In my perspective, I'm not doing anything wrong.
But this message keeps coming, every time I ask to check my work:
"Did you forget to pass the lastName
parameter to the printf function?"
I think I a;ready passed the lastName
parameter to the printf function, right?
Could someone help me?!
// I have imported java.io.Console for you. It is a variable called console.

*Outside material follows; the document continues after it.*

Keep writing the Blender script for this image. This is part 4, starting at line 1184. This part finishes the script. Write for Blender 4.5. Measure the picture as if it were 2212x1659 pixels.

String firstName = console.readLine("What is your first name? ");
String lastName = console.readLine("What is your last name? ");
console.printf("First name", firstName);
console.printf("%s", firstName);
console.printf("Last name: ", lastName);
console.printf("%s", lastName);
3 Answers
Gustavo Borges
309 PointsThanks a lot!
That's weird... because before the lastName step, I used two lines (as you could in my code) and it worked.
Once I tried to do the same thing in the last step, the system didn't allow me to finish it.
But I understand your point!
Again, thanks a lot!!!
Grigorij Schleifer
10,365 PointsHey,
glad I could help :)
Grigorij Schleifer
10,365 PointsHey Gustavo,
look at my code suggestion. I added just a few modifications.
String firstName = console.readLine("What is your first name? ");
String lastName = console.readLine("What is your last name? ");
console.printf("First name: %s", firstName);
console.printf("Last name: %s", lastName);
Grigorij
David Lacedonia
13,627 PointsThis works:
console.printf("First name: %s", firstName);
console.printf("Last name: %s", lastName);
Don't pass any parameter when you dont have %s.
If you want the printf methods in diferent lines, also you can do...
console.printf("First name: ");
console.printf("%s",firstName);
console.printf("Last name: ");
console.printf("%s",lastName);
Grigorij Schleifer
10,365 PointsGrigorij Schleifer
10,365 PointsYour code is almost fine, but the environment is complaining because two lines are missing the string formatters.